You see, little sins, and a thousand daily compromises brought Lot to a place where he wasn’t evangelizing Sodom, it had evangelized him. Are we like that today in America? If it can be said about us that “he’s cool…he doesn’t take all that Jesus stuff too seriously” then we’re in terrible danger. Lot lost his wife. Both young men who were to marry his daughters thought his warning of doom was comical so they stayed and were lost in the judgment. And then he didn’t even want to go where the angels were leading him. He wanted to go his own way, walking not according to faith, but sight (it had become his pattern). In the end he ends up drunk and his daughters, having a shattered moral compass due to their father’s lack of faith, commit one of Scripture’s worst sins with him. So, yes, Lot was saved (Peter calls him righteous Lot) but as though one from a fire as the Apostle Paul describes. He escaped judgment but lost everything.

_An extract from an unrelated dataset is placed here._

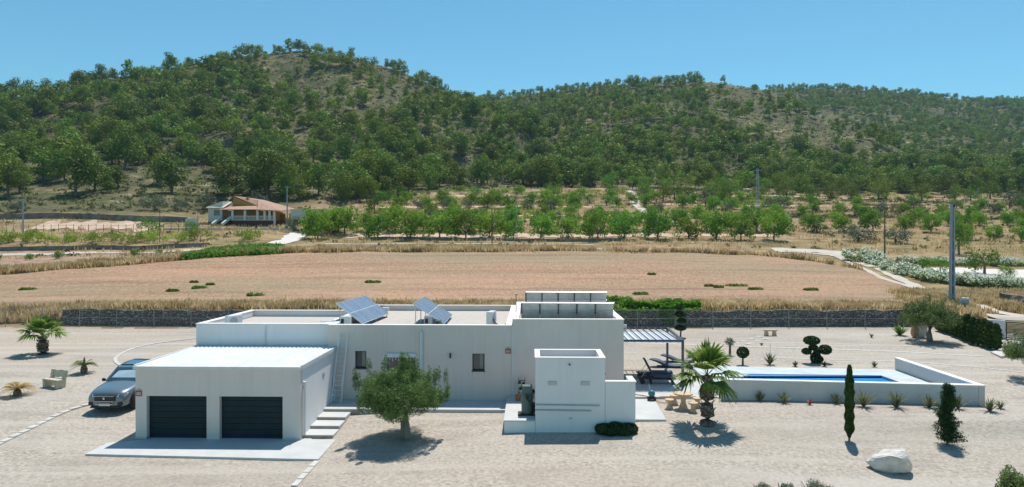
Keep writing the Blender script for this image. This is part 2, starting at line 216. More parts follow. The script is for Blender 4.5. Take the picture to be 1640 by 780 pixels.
# ------------------------------------------------------------------ mesh helpers
def tag(o, label=None, cat=None, group=None, kind=None):
    if label: o['label'] = label
    if cat: o['category'] = cat
    if group: o['group'] = group
    if kind: o['kind'] = kind
    return o
def thing(name, label, cat, loc=(0, 0, 0), rz=0.0, group=None):
    o = bpy.data.objects.new(name, None); C.objects.link(o); o.location = loc; o.rotation_euler = (0, 0, rz)
    return tag(o, label, cat, group)
class MB:
    def __init__(s): s.v = []; s.f = []; s.m = []; s.mi = 0; s.st = []
    def add(s, V, Fc):
        n = len(s.v); s.st.append(len(s.f)); s.v += [tuple(p) for p in V]; s.f += [tuple(i + n for i in f) for f in Fc]; s.m += [s.mi] * len(Fc); return s
    def box(s, x0, x1, y0, y1, z0, z1):
        V = [(x, y, z) for z in (z0, z1) for y in (y0, y1) for x in (x0, x1)]
        return s.add(V, [(0, 2, 3, 1), (4, 5, 7, 6), (0, 1, 5, 4), (2, 6, 7, 3), (0, 4, 6, 2), (1, 3, 7, 5)])
    def prism(s, pts, z0, z1):
        n = len(pts); V = [(x, y, z0) for x, y in pts] + [(x, y, z1) for x, y in pts]
        return s.add(V, [tuple(range(n))[::-1], tuple(range(n, 2 * n))] + [(i, (i + 1) % n, n + (i + 1) % n, n + i) for i in range(n)])
    def extr(s, pts, a, b, axis):
        """outline pts extruded along axis 'x' or 'y' from a to b; pts are (other, z)"""
        n = len(pts); g = (lambda t, p: (t, p[0], p[1])) if axis == 'x' else (lambda t, p: (p[0], t, p[1]))
        V = [g(a, p) for p in pts] + [g(b, p) for p in pts]
        return s.add(V, [tuple(range(n))[::-1], tuple(range(n, 2 * n))] + [(i, (i + 1) % n, n + (i + 1) % n, n + i) for i in range(n)])
    def tube(s, P, Rr, n=8, cap=True):
        P = [Vector(p) for p in P]; Rr = Rr if hasattr(Rr, '__len__') else [Rr] * len(P); V = []; Fc = []
        for i, p in enumerate(P):
            d = (P[min(i + 1, len(P) - 1)] - P[max(i - 1, 0)])
            d = d.normalized() if d.length > 1e-6 else Vector((0, 0, 1))
            a = d.cross(Vector((0, 0, 1))); a = a.normalized() if a.length > 0.05 else Vector((1, 0, 0)); a = (a - d * a.dot(d)).normalized(); b = d.cross(a)
            for k in range(n):
                t = 2 * math.pi * k / n; V.append(p + (a * math.cos(t) + b * math.sin(t)) * Rr[i])
        for i in range(len(P) - 1):
            for k in range(n): Fc.append((i * n + k, i * n + (k + 1) % n, (i + 1) * n + (k + 1) % n, (i + 1) * n + k))
        if cap: Fc += [tuple(range(n))[::-1], tuple(range((len(P) - 1) * n, len(P) * n))]
        return s.add(V, Fc)
    def lathe(s, prof, c=(0, 0, 0), n=16):
        return s.tube([(c[0], c[1], c[2] + z) for r, z in prof], [r for r, z in prof], n)
    def blob(s, c, r, seed=0, amp=0.15, nu=16, nv=10, fr=1.5):
        V = []; Fc = []
        for j in range(nv + 1):
            for i in range(nu):
                th = math.pi * j / nv; ph = 2 * math.pi * i / nu
                d = (math.sin(th) * math.cos(ph), math.sin(th) * math.sin(ph), math.cos(th))
                k = 1 + amp * (math.sin(fr * 2.1 * d[0] + seed) * math.cos(fr * 2.7 * d[1] + 2 * seed) + 0.5 * math.sin(fr * 5 * d[2] + 3 * d[0] + seed) + 0.4 * math.sin(fr * 7 * d[0] * d[1] + seed * 5))
                V.append((c[0] + r[0] * d[0] * k, c[1] + r[1] * d[1] * k, c[2] + r[2] * d[2] * k))
        for j in range(nv):
            for i in range(nu): Fc.append((j * nu + i, (j + 1) * nu + i, (j + 1) * nu + (i + 1) % nu, j * nu + (i + 1) % nu))
        return s.add(V, Fc)
    def each(s, name, mats, parent=None, bevel=0.0):
        for a, b in zip(s.st, s.st[1:] + [len(s.f)]):
            q_ = MB(); ids = sorted({i for f in s.f[a:b] for i in f}); mp = {i: k for k, i in enumerate(ids)}
            q_.add([s.v[i] for i in ids], [tuple(mp[i] for i in f) for f in s.f[a:b]]); o = q_.build(name, mats, parent, bevel)
        return o
    def build(s, name, mats, parent=None, bevel=0.0, smooth=False, loc=None):
        me = bpy.data.meshes.new(name); me.from_pydata(s.v, [], s.f)
        mats = mats if isinstance(mats, (list, tuple)) else [mats]
        for m in mats: me.materials.append(m)
        me.polygons.foreach_set('material_index', s.m)
        if smooth: me.polygons.foreach_set('use_smooth', [True] * len(s.f))
        o = bpy.data.objects.new(name, me); C.objects.link(o)
        if parent: o.parent = parent
        if loc: o.location = loc
        if bevel:
            b = o.modifiers.new('bevel', 'BEVEL'); b.width = bevel; b.segments = 2; b.limit_method = 'ANGLE'; b.angle_limit = R(40)
        return o
def np_mesh(name, V, k, mats, parent=None, tint=None, mi=None):
    """V (n*k,3) unshared polygons of k corners"""
    V = np.asarray(V, np.float32).reshape(-1, 3); n = len(V) // k
    me = bpy.data.meshes.new(name); me.vertices.add(len(V)); me.vertices.foreach_set('co', V.ravel())
    me.loops.add(len(V)); me.loops.foreach_set('vertex_index', np.arange(len(V), dtype=np.int32))
    me.polygons.add(n); me.polygons.foreach_set('loop_start', np.arange(0, n * k, k, dtype=np.int32)); me.polygons.foreach_set('loop_total', np.full(n, k, np.int32))
    for m in (mats if isinstance(mats, (list, tuple)) else [mats]): me.materials.append(m)
    if mi is not None: me.polygons.foreach_set('material_index', np.asarray(mi, np.int32))
    if tint is not None:
        a = me.attributes.new('tint', 'FLOAT', 'POINT'); a.data.foreach_set('value', np.asarray(tint, np.float32))
    me.update(calc_edges=True)
    o = bpy.data.objects.new(name, me); C.objects.link(o)
    if parent: o.parent = parent
    return o
def unit(n, g):
    v = g.normal(size=(n, 3)); return v / np.linalg.norm(v, axis=1, keepdims=True)
def cards(P, size, aspect, g, up=0.0, nrm=None, nb=0.0, k=4):
    """leaf cards at P: quads (k=4) or triangles (k=3); up biases the long axis upward, nrm/nb bias the face normal"""
    n = len(P); a = unit(n, g); a[:, 2] += up; a /= np.linalg.norm(a, axis=1, keepdims=True)
    nn = unit(n, g)
    if nrm is not None: nn = nn * (1 - nb) + nrm * nb
    b = np.cross(a, nn); b /= np.linalg.norm(b, axis=1, keepdims=True) + 1e-9
    if nrm is not None: a = np.cross(nn, b); a /= np.linalg.norm(a, axis=1, keepdims=True) + 1e-9
    s = (size * g.uniform(0.6, 1.35, n))[:, None]; L_ = a * s; Wd = b * s * aspect
    if k == 4: V = np.stack([P - L_, P + Wd * 0.9, P + L_, P - Wd * 0.9], 1)
    else: V = np.stack([P - L_ * 0.8 - Wd, P - L_ * 0.8 + Wd, P + L_], 1)
    return V.reshape(-1, 3)
def lobes_pts(lobes, n, g, lo=0.55, hi=1.05, cut=None):
    lb = np.array(lobes, float); wt = (lb[:, 3] * lb[:, 4] + lb[:, 3] * lb[:, 5] + lb[:, 4] * lb[:, 5]); i = g.choice(len(lb), n, p=wt / wt.sum())
    d = unit(n, g); r = g.uniform(lo ** 3, hi ** 3, n) ** (1 / 3)
    P = lb[i, :3] + d * lb[i, 3:6] * r[:, None]
    return P, d
def copy_tree(src, loc, rz=0.0, scale=1.0, label=None, group=None, name=None):
    r = src.copy(); C.objects.link(r); r.location = loc; r.rotation_euler = (0, 0, rz)
    r.scale = scale if hasattr(scale, '__len__') else (scale,) * 3
    if name: r.name = name
    if label: r['label'] = label
    if group: r['group'] = group
    for ch in list(src.children):
        c = ch.copy(); C.objects.link(c); c.parent = r
        for g in list(ch.children):
            d = g.copy(); C.objects.link(d); d.parent = c
    return r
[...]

Like this, Lot is a warning to Christians who think they can “sin a little” or be friends of the world over against God.
In all, there are no small, private sins that effect no one else. That’s not the nature of sin and the tempter will always shield this from our eyes if we let him. So, let’s not be ignorant of the tempter’s schemes and instead develop the joyful disciplines in our lives of prayer, fellowship and reading the holy and life giving word.